_Exercise brief_
Skip the pictures. Set down, word for word, the lines from the start of the material up to and including the line with "return (o[0], o[1], o[2], 1)".

_Data segment_
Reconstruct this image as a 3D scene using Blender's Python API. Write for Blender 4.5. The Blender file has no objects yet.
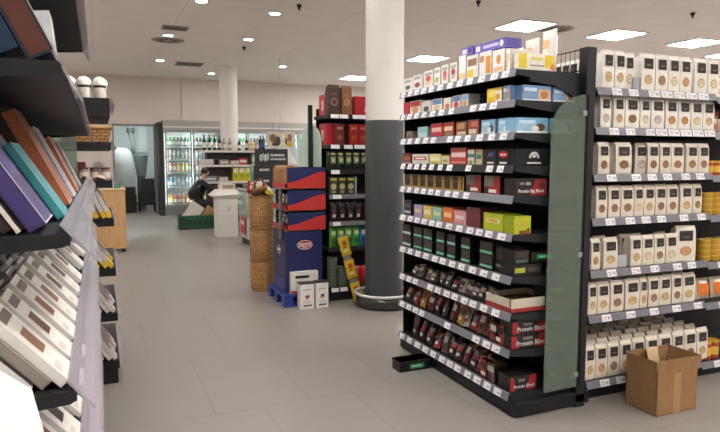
import bpy, math, random
from mathutils import Matrix, Vector
R = random.Random(7)
PI = math.pi
sc = bpy.context.scene
COL = sc.collection

# ------------------------------------------------------------------ camera
F = 606.0; EYE = 1.55
PITCH = math.atan(58 / 606); YAW = math.radians(23.3)
cd = bpy.data.cameras.new('camera'); cam = bpy.data.objects.new('camera', cd); COL.objects.link(cam)
cam.location = (0, 0, EYE); cam.rotation_euler = (PI / 2 - PITCH, 0, -YAW)
cd.sensor_width = 36; cd.lens = F * 36 / 720; cd.clip_start = 0.02
sc.camera = cam

def bearing(u): return math.atan((u - 360) / F) + YAW
def xat(u, y): return y * math.tan(bearing(u))     # metres along a shelf running in X
def yat(u, x): return x / math.tan(bearing(u))     # metres along a shelf running in Y

# ------------------------------------------------------------------ materials
MATS = {}
def lin(h):
    h = h.lstrip('#'); o = []
    for k in (0, 2, 4):
        c = int(h[k:k + 2], 16) / 255
        o.append(c / 12.92 if c <= .04045 else ((c + .055) / 1.055) ** 2.4)
    return (o[0], o[1], o[2], 1)

def M(hexc, rough=.5, metal=0., noise=.08, scale=30., bump=0., spec=.5):
    k = (hexc, rough, metal, noise, scale, bump, spec)
    if k in MATS: return MATS[k]
    m = bpy.data.materials.new('mat_' + hexc.strip('#')); m.use_nodes = True
    nt = m.node_tree; b = nt.nodes['Principled BSDF']
    c = lin(hexc)
    b.inputs['Base Color'].default_value = c
    b.inputs['Roughness'].default_value = rough; b.inputs['Metallic'].default_value = metal
    b.inputs['Specular IOR Level'].default_value = spec
    if noise or bump:
        tc = nt.nodes.new('ShaderNodeTexCoord'); n = nt.nodes.new('ShaderNodeTexNoise')
        n.inputs['Scale'].default_value = scale; n.inputs['Detail'].default_value = 4
        nt.links.new(tc.outputs['Object'], n.inputs['Vector'])
    if noise:
        r = nt.nodes.new('ShaderNodeValToRGB')
        r.color_ramp.elements[0].position = .3; r.color_ramp.elements[1].position = .7
        r.color_ramp.elements[0].color = tuple(max(0, x * (1 - noise)) for x in c[:3]) + (1,)
        r.color_ramp.elements[1].color = tuple(min(1, x * (1 + noise)) for x in c[:3]) + (1,)
        nt.links.new(n.outputs['Fac'], r.inputs['Fac']); nt.links.new(r.outputs['Color'], b.inputs['Base Color'])
    if bump:
        bp = nt.nodes.new('ShaderNodeBump'); bp.inputs['Strength'].default_value = bump
        nt.links.new(n.outputs['Fac'], bp.inputs['Height']); nt.links.new(bp.outputs['Normal'], b.inputs['Normal'])
    MATS[k] = m
    return m

def EM(name, hexc, s):
    if name in MATS: return MATS[name]
    m = bpy.data.materials.new(name); m.use_nodes = True
    b = m.node_tree.nodes['Principled BSDF']
    b.inputs['Base Color'].default_value = lin(hexc)
    b.inputs['Emission Color'].default_value = lin(hexc); b.inputs['Emission Strength'].default_value = s
    MATS[name] = m; return m

def SEE(name, hexc, clear, rough=.2, diff=.5):
    """see-through plastic or glass: part transparent, part gloss, part milky"""
    if name in MATS: return MATS[name]
    m = bpy.data.materials.new(name); m.use_nodes = True
    nt = m.node_tree; b = nt.nodes['Principled BSDF']; out = nt.nodes['Material Output']
    b.inputs['Base Color'].default_value = lin(hexc); b.inputs['Roughness'].default_value = rough
    t = nt.nodes.new('ShaderNodeBsdfTransparent'); c = lin(hexc)
    g_ = max(c[:3]); t.inputs['Color'].default_value = tuple(.6 + .35 * x / g_ for x in c[:3]) + (1,)
    mx = nt.nodes.new('ShaderNodeMixShader'); mx.inputs[0].default_value = clear
    nt.links.new(b.outputs[0], mx.inputs[1]); nt.links.new(t.outputs[0], mx.inputs[2])
    nt.links.new(mx.outputs[0], out.inputs['Surface'])
    MATS[name] = m; return m

def weave_mat():
    if 'weave' in MATS: return MATS['weave']
    m = bpy.data.materials.new('wicker'); m.use_nodes = True
    nt = m.node_tree; b = nt.nodes['Principled BSDF']; b.inputs['Roughness'].default_value = .6
    tc = nt.nodes.new('ShaderNodeTexCoord'); br = nt.nodes.new('ShaderNodeTexBrick')
    br.inputs['Scale'].default_value = 1; br.inputs['Brick Width'].default_value = .05; br.inputs['Row Height'].default_value = .02
    br.inputs['Mortar Size'].default_value = .004
    br.inputs['Color1'].default_value = lin('#c08c50'); br.inputs['Color2'].default_value = lin('#d8ac72'); br.inputs['Mortar'].default_value = lin('#80562c')
    nt.links.new(tc.outputs['UV'], br.inputs['Vector']); nt.links.new(br.outputs['Color'], b.inputs['Base Color'])
    bp = nt.nodes.new('ShaderNodeBump'); bp.inputs['Strength'].default_value = .6; bp.invert = True
    nt.links.new(br.outputs['Fac'], bp.inputs['Height']); nt.links.new(bp.outputs['Normal'], b.inputs['Normal'])
    MATS['weave'] = m; return m

def tile_mat(name, c1, c2, seam, w, h, seam_w, rough, offs=0., spec=.5, bumpiness=.0):
    m = bpy.data.materials.new(name); m.use_nodes = True
    nt = m.node_tree; b = nt.nodes['Principled BSDF']; b.inputs['Roughness'].default_value = rough
    b.inputs['Specular IOR Level'].default_value = spec
    tc = nt.nodes.new('ShaderNodeTexCoord'); br = nt.nodes.new('ShaderNodeTexBrick')
    br.offset = offs
    br.inputs['Scale'].default_value = 1; br.inputs['Brick Width'].default_value = w; br.inputs['Row Height'].default_value = h
    br.inputs['Mortar Size'].default_value = seam_w
    br.inputs['Color1'].default_value = lin(c1); br.inputs['Color2'].default_value = lin(c2); br.inputs['Mortar'].default_value = lin(seam)
    nt.links.new(tc.outputs['Object'], br.inputs['Vector'])
    n = nt.nodes.new('ShaderNodeTexNoise'); n.inputs['Scale'].default_value = 3; n.inputs['Detail'].default_value = 6
    nt.links.new(tc.outputs['Object'], n.inputs['Vector'])
    mx = nt.nodes.new('ShaderNodeMix'); mx.data_type = 'RGBA'; mx.blend_type = 'MULTIPLY'; mx.inputs[0].default_value = .25
    nt.links.new(br.outputs['Color'], mx.inputs[6]); nt.links.new(n.outputs['Fac'], mx.inputs[7])
    gm = nt.nodes.new('ShaderNodeMix'); gm.data_type = 'RGBA'; gm.blend_type = 'MIX'; gm.inputs[0].default_value = .5
    nt.links.new(br.outputs['Color'], gm.inputs[6]); nt.links.new(mx.outputs[2], gm.inputs[7])
    nt.links.new(gm.outputs[2], b.inputs['Base Color'])
    return m

def wood_mat():
    if 'wood' in MATS: return MATS['wood']
    m = bpy.data.materials.new('light_wood'); m.use_nodes = True
    nt = m.node_tree; b = nt.nodes['Principled BSDF']; b.inputs['Roughness'].default_value = .5
    tc = nt.nodes.new('ShaderNodeTexCoord'); mp = nt.nodes.new('ShaderNodeMapping'); mp.inputs['Scale'].default_value = (14, 14, 1.2)
    n = nt.nodes.new('ShaderNodeTexNoise'); n.inputs['Scale'].default_value = 2; n.inputs['Detail'].default_value = 8
    r = nt.nodes.new('ShaderNodeValToRGB'); r.color_ramp.elements[0].color = lin('#b98a55'); r.color_ramp.elements[1].color = lin('#d9b283')
    nt.links.new(tc.outputs['Object'], mp.inputs[0]); nt.links.new(mp.outputs[0], n.inputs['Vector'])
    nt.links.new(n.outputs['Fac'], r.inputs['Fac']); nt.links.new(r.outputs['Color'], b.inputs['Base Color'])
    MATS['wood'] = m; return m

BLACK = M('#161618', .5, spec=.35); DARK = M('#202125', .5, noise=.05, spec=.35); RAIL = M('#74747e', .4); TAG = M('#e9e8ea', .5)
WHITE = M('#e6e3dd', .5); GREYM = M('#8d9090', .35, .5); STEEL = M('#b9bbb9', .3, .8); PAPER = M('#ddd3c4', .6, bump=.15, scale=40)
CARD = M('#94704a', .8, noise=.1, scale=12); CARDIN = M('#7d5c3a', .85); TEALGLASS = SEE('shelf_end_glass', '#768379', .5, .18)
FILM = SEE('clear_strip', '#c0bcc5', .52, .18); CELLO = SEE('cellophane', '#cfd0d6', .45, .12); COOLGLASS = SEE('cooler_glass', '#dfe8e6', .94, .05)

# ------------------------------------------------------------------ mesh builder
class MB:
    def __init__(s): s.v = []; s.f = []; s.mi = []; s.m = []; s.sm = []; s.T = Matrix(); s.uv = {}
    def mat(s, m):
        if m not in s.m: s.m.append(m)
        return s.m.index(m)
    def add(s, vs, fs, m, smooth=False):
        o = len(s.v); s.v += [tuple(s.T @ Vector(p)) for p in vs]; k = s.mat(m)
        for f in fs: s.f.append(tuple(o + i for i in f)); s.mi.append(k); s.sm.append(smooth)
        return s
    def box(s, x0, x1, y0, y1, z0, z1, m):
        v = [(x0, y0, z0), (x1, y0, z0), (x1, y1, z0), (x0, y1, z0), (x0, y0, z1), (x1, y0, z1), (x1, y1, z1), (x0, y1, z1)]
        return s.add(v, [(0, 3, 2, 1), (4, 5, 6, 7), (0, 1, 5, 4), (1, 2, 6, 5), (2, 3, 7, 6), (3, 0, 4, 7)], m)
    def poly(s, pts, m): return s.add(pts, [tuple(range(len(pts)))], m)
    def patch(s, x0, x1, z0, z1, m, y=-.0008): return s.poly([(x0, y, z0), (x1, y, z0), (x1, y, z1), (x0, y, z1)], m)
    def oval(s, cx, cz, rx, rz, m, y=-.0009, n=16): return s.poly([(cx + rx * math.cos(2 * PI * i / n), y, cz + rz * math.sin(2 * PI * i / n)) for i in range(n)], m)
    def prism(s, pts, axis, a, b, m):
        """outline of 2-d points pushed along an axis: 'x' takes (y,z), 'y' takes (x,z), 'z' takes (x,y)"""
        g = {'x': lambda p, t: (t, p[0], p[1]), 'y': lambda p, t: (p[0], t, p[1]), 'z': lambda p, t: (p[0], p[1], t)}[axis]
        n = len(pts); v = [g(p, a) for p in pts] + [g(p, b) for p in pts]
        return s.add(v, [tuple(range(n))[::-1], tuple(range(n, 2 * n))] + [(i, (i + 1) % n, n + (i + 1) % n, n + i) for i in range(n)], m)
    def lathe(s, prof, m, n=20, c=(0, 0), smooth=True, caps=True, uvs=False):
        v = []
        for r, z in prof: v += [(c[0] + r * math.cos(2 * PI * i / n), c[1] + r * math.sin(2 * PI * i / n), z) for i in range(n)]
        f = []
        for k in range(len(prof) - 1):
            for i in range(n): f.append((k * n + i, k * n + (i + 1) % n, (k + 1) * n + (i + 1) % n, (k + 1) * n + i))
        f0 = len(s.f)
        s.add(v, f, m, smooth)
        if uvs:
            q = 0
            for k in range(len(prof) - 1):
                for i in range(n):
                    rr = max(p[0] for p in prof); a0, a1 = 2 * PI * i / n * rr, 2 * PI * (i + 1) / n * rr
                    z0, z1 = prof[k][1], prof[k + 1][1]
                    s.uv[f0 + q] = [(a0, z0), (a1, z0), (a1, z1), (a0, z1)]; q += 1
        if caps:
            o = [(c[0] + prof[0][0] * math.cos(2 * PI * i / n), c[1] + prof[0][0] * math.sin(2 * PI * i / n), prof[0][1]) for i in range(n)]
            s.add(o, [tuple(range(n))[::-1]], m)
            o = [(c[0] + prof[-1][0] * math.cos(2 * PI * i / n), c[1] + prof[-1][0] * math.sin(2 * PI * i / n), prof[-1][1]) for i in range(n)]
            s.add(o, [tuple(range(n))], m)
        return s
    def tube(s, path, r, m, n=8, closed=False):
        P = [Vector(p) for p in path]; v = []; L = len(P)
        for i, p in enumerate(P):
            a = P[(i - 1) % L] if (closed or i) else P[0]; b = P[(i + 1) % L] if (closed or i < L - 1) else P[-1]
            d = (b - a).normalized(); h = Vector((0, 0, 1)) if abs(d.z) < .95 else Vector((1, 0, 0))
            x = d.cross(h).normalized(); y = x.cross(d)
            v += [tuple(p + r * (math.cos(2 * PI * k / n) * x + math.sin(2 * PI * k / n) * y)) for k in range(n)]
        f = []
        for i in range(L if closed else L - 1):
            j = (i + 1) % L
            for k in range(n): f.append((i * n + k, i * n + (k + 1) % n, j * n + (k + 1) % n, j * n + k))
        if not closed: f += [tuple(range(n))[::-1], tuple(range((L - 1) * n, L * n))]
        return s.add(v, f, m, True)
    def text(s, body, x, z, size, m, y=-.0015, center=True, bold=0.):
        cu = bpy.data.curves.new('lettering', 'FONT'); cu.body = body; cu.size = size; cu.align_x = 'CENTER' if center else 'LEFT'; cu.offset = bold
        cu.resolution_u = 2
        ob = bpy.data.objects.new('lettering', cu); me = ob.to_mesh()
        vs = [(x + p.co.x, y, z + p.co.y) for p in me.vertices]; fs = [tuple(p.vertices) for p in me.polygons]
        s.add(vs, fs, m); ob.to_mesh_clear(); bpy.data.objects.remove(ob); bpy.data.curves.remove(cu)
        return s
    def mesh(s, name):
        me = bpy.data.meshes.new(name); me.from_pydata(s.v, [], s.f)
        for m in s.m: me.materials.append(m)
        me.polygons.foreach_set('material_index', s.mi); me.polygons.foreach_set('use_smooth', s.sm)
        if s.uv:
            ul = me.uv_layers.new(name='UVMap')
            for fi, co in s.uv.items():
                for li, c in zip(me.polygons[fi].loop_indices, co): ul.data[li].uv = c
        me.update(); return me
    def build(s, name, parent=None, bevel=0., **kw):
        o = bpy.data.objects.new(name, s.mesh(name)); COL.objects.link(o)
        if parent: o.parent = parent
        if bevel:
            b = o.modifiers.new('edge', 'BEVEL'); b.width = bevel; b.segments = 2; b.limit_method = 'ANGLE'
        return o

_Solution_
Reconstruct this image as a 3D scene using Blender's Python API. Write for Blender 4.5. The Blender file has no objects yet.
import bpy, math, random
from mathutils import Matrix, Vector
R = random.Random(7)
PI = math.pi
sc = bpy.context.scene
COL = sc.collection

# ------------------------------------------------------------------ camera
F = 606.0; EYE = 1.55
PITCH = math.atan(58 / 606); YAW = math.radians(23.3)
cd = bpy.data.cameras.new('camera'); cam = bpy.data.objects.new('camera', cd); COL.objects.link(cam)
cam.location = (0, 0, EYE); cam.rotation_euler = (PI / 2 - PITCH, 0, -YAW)
cd.sensor_width = 36; cd.lens = F * 36 / 720; cd.clip_start = 0.02
sc.camera = cam

def bearing(u): return math.atan((u - 360) / F) + YAW
def xat(u, y): return y * math.tan(bearing(u))     # metres along a shelf running in X
def yat(u, x): return x / math.tan(bearing(u))     # metres along a shelf running in Y

# ------------------------------------------------------------------ materials
MATS = {}
def lin(h):
    h = h.lstrip('#'); o = []
    for k in (0, 2, 4):
        c = int(h[k:k + 2], 16) / 255
        o.append(c / 12.92 if c <= .04045 else ((c + .055) / 1.055) ** 2.4)
    return (o[0], o[1], o[2], 1)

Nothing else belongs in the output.